James, W. (1912) Essays in Radical Empiricism. New York: Longmans, Green, and Co.

William James’s Essays in Radical Empiricism advances a daring philosophical proposition: reality is not divided at its root into mind and matter, subject and object, consciousness and thing, but is composed of pure experience whose terms and relations are both directly given. The editor’s preface presents the volume not as a loose collection but as a coherent treatise, stressing that radical empiricism is an independent doctrine, more fundamental than pragmatism, and organised around three claims: philosophical debate must use terms drawn from experience; relations are experienced as directly as the things related; and experience possesses its own continuous structure without requiring any transcendent support. James’s opening essay, “Does ‘Consciousness’ Exist?”, is the decisive case study. He does not deny that thoughts occur; rather, he denies that consciousness names a special substance. What is called consciousness is a function within experience, a way in which one portion of experience knows, refers to, or leads toward another.

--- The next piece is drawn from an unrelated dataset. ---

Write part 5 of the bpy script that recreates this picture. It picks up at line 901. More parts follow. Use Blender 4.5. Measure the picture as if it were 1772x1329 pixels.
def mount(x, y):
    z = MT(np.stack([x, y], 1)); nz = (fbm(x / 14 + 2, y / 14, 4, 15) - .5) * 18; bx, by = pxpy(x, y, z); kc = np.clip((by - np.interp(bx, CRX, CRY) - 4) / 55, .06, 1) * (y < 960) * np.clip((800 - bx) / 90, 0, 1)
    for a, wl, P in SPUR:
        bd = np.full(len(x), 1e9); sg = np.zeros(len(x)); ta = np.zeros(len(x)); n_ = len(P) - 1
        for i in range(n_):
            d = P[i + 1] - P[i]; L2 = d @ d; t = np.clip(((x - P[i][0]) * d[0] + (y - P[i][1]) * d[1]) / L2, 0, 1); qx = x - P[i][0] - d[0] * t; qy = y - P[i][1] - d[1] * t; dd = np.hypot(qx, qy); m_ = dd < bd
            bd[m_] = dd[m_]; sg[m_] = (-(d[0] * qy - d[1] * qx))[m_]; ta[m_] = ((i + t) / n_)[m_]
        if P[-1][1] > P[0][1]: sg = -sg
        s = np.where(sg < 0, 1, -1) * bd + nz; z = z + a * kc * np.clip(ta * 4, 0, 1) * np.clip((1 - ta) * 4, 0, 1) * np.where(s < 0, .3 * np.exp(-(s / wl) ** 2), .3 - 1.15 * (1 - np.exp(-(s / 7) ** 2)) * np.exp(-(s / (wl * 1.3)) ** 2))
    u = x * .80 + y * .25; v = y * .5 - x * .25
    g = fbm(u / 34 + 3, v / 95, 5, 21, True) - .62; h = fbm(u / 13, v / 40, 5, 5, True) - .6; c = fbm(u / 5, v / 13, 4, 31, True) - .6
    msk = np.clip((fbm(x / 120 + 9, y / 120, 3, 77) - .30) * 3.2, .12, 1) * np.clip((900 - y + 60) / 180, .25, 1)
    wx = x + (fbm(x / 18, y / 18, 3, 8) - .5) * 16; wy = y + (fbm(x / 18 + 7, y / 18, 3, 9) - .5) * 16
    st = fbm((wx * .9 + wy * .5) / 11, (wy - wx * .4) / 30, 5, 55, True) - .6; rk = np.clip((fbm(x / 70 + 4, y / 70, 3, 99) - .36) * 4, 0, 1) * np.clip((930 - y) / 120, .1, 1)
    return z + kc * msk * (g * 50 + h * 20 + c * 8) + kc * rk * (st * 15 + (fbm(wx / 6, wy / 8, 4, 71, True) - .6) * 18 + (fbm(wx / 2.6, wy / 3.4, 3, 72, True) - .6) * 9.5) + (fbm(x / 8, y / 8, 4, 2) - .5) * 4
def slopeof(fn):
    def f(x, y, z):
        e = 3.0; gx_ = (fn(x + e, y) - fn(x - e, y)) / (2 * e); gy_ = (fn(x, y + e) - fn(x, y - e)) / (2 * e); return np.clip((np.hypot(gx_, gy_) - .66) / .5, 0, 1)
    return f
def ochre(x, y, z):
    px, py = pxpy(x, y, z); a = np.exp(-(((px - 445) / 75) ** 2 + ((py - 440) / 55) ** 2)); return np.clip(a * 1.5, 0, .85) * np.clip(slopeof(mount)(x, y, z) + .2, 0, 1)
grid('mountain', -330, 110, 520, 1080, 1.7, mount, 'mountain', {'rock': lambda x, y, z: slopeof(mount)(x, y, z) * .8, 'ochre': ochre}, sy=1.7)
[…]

The same “room”, for example, may function as part of a person’s biography or as part of the physical history of a house, without splitting into two metaphysical substances. James thus replaces dualism with relational contextualism: thought and thing are not separate materials, but different roles played by experience within different practical continuities. His conclusion is radical because it refuses both abstract monism and fragmented empiricism; the world is plural, continuous, relational, and known from within its own experiential tissue.